Political dissidents were tortured, disemboweled, hacked to pieces, and dragged to their deaths behind horses.

Tenzin Gyatso, the 24-year-old Buddhist leader of the Tibetan people, had watched with horror for the past several years as the Chinese brutalized his people. Gyatso was known to Tibetans as the 14th Dalai Lama — a hereditary title given to the leaders of the Gelug sect, who were also the leaders of the Tibetan state.
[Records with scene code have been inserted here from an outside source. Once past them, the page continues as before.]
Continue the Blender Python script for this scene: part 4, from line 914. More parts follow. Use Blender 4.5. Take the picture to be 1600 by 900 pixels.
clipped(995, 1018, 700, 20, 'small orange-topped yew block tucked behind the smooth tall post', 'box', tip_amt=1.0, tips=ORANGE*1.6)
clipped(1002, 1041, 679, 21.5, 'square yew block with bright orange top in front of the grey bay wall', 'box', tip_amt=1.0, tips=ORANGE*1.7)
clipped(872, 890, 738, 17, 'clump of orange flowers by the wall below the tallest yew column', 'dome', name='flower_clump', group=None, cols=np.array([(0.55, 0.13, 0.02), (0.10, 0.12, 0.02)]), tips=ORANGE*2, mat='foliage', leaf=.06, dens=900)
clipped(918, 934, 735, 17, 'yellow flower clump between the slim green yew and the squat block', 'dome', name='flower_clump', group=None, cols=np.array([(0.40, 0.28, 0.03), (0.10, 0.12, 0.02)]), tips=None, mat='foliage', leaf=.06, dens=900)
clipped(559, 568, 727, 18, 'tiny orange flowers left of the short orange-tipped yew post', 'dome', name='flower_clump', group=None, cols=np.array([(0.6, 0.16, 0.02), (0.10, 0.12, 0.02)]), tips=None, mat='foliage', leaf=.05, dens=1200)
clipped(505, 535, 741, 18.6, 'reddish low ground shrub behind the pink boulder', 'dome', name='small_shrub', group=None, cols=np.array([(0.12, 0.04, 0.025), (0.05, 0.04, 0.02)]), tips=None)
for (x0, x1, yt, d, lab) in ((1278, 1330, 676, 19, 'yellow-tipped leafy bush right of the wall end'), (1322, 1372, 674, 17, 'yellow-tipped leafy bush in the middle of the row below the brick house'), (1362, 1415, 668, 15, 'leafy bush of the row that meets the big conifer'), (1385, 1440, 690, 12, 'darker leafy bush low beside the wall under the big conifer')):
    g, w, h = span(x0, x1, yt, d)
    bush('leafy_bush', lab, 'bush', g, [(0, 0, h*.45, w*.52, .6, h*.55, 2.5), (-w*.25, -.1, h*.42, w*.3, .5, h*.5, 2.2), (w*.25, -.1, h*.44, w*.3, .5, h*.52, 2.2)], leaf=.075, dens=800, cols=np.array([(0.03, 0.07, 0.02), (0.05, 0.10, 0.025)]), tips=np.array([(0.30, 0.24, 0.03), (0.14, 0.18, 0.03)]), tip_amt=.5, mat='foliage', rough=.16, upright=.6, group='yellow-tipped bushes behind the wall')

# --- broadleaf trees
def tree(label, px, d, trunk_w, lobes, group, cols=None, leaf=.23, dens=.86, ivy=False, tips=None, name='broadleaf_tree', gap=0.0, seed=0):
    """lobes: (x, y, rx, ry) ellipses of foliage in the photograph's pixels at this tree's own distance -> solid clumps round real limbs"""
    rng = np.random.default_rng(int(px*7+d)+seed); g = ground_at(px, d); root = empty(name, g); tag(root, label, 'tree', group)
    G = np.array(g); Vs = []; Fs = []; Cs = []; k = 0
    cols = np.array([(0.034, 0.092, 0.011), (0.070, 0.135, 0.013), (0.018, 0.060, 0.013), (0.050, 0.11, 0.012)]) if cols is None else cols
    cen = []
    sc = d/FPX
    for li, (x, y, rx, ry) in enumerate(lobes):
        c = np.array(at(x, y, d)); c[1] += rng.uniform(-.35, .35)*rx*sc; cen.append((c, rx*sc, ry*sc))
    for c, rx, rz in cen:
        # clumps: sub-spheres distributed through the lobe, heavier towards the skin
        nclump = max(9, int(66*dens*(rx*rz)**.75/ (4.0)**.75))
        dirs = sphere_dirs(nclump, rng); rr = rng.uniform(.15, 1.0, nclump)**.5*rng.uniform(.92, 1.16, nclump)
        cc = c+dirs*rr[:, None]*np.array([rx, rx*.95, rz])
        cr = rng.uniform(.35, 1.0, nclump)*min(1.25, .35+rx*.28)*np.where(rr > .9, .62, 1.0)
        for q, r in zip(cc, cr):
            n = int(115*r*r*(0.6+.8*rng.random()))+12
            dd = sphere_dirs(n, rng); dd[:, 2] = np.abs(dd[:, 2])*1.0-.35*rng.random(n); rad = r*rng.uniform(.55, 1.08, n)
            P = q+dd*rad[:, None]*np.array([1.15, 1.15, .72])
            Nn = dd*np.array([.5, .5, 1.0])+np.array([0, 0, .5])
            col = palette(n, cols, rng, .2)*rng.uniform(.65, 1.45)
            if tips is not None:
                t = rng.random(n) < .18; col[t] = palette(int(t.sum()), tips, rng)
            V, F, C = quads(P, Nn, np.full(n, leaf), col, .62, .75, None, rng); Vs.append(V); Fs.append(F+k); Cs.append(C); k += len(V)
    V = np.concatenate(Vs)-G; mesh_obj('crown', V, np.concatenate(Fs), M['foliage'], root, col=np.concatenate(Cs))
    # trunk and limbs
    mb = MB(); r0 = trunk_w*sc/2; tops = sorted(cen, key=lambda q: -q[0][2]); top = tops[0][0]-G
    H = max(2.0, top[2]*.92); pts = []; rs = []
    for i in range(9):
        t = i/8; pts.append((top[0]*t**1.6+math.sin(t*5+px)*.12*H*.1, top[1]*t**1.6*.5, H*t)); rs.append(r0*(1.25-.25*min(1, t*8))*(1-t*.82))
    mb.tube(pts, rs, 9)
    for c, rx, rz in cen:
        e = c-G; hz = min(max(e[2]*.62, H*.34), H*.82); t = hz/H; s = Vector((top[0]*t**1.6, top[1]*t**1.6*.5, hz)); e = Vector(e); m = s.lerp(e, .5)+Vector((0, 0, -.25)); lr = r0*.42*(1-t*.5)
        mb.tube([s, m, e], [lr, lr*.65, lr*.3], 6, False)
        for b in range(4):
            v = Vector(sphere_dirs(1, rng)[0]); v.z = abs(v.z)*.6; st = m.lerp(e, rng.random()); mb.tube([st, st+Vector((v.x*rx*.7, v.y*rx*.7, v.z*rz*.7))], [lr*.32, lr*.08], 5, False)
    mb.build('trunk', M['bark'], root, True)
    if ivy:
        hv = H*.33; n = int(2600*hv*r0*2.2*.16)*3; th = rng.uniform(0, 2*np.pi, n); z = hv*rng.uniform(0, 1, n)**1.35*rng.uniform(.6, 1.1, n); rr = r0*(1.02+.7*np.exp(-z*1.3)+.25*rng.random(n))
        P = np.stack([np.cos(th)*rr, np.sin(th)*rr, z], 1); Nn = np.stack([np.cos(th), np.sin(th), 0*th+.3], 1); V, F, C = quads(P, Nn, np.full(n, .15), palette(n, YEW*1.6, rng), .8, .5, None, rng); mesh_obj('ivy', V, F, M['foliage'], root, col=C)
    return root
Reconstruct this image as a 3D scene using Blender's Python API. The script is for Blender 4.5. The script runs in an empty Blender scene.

He had been formally enthroned as Tibetan ruler in November 1950, a few weeks after the Chinese invaded and occupied his country.  The Chinese claimed sovereignty over Tibet and soon forced the Dalai Lama to accept an agreement that handed over control of his country to the communist government in Beijing.  Though the Dalai Lama was allowed to retain his title, he was a mere figurehead, without any real authority; as a Buddhist, he resolved to try and maintain peace in his country, believing that violence could only be counterproductive.  Over the next decade, however, the Chinese waged a brutal campaign against Tibetan resistance fighters.  They bombed towns and villages, killing thousands and causing many more to flee into overcrowded refugee camps near larger cities like Lhasa.  Political dissidents were tortured, disemboweled, hacked to pieces, and dragged to their deaths behind horses.  In 1959, the Tibetan resistance became an open rebellion.  When it was rumored that Chinese military officials were going to take the Dalai Lama into custody in their quest to suppress the revolt, tens of thousands of his followers surrounded his residence at Norbulingka Palace.  After several tense days in which the Tibetan people faced down the Chinese army, army officials informed the Dalai Lama that they would soon begin firing on the crowd.  Realizing that escape would be the only means of preventing massive bloodshed, Gyatso disguised himself as a Tibetan soldier and slipped out of the palace. Three weeks later — after a difficult, mountainous trek through rainstorms and blizzards — the exhausted young man crossed the border into India, not knowing if he would ever see his homeland again.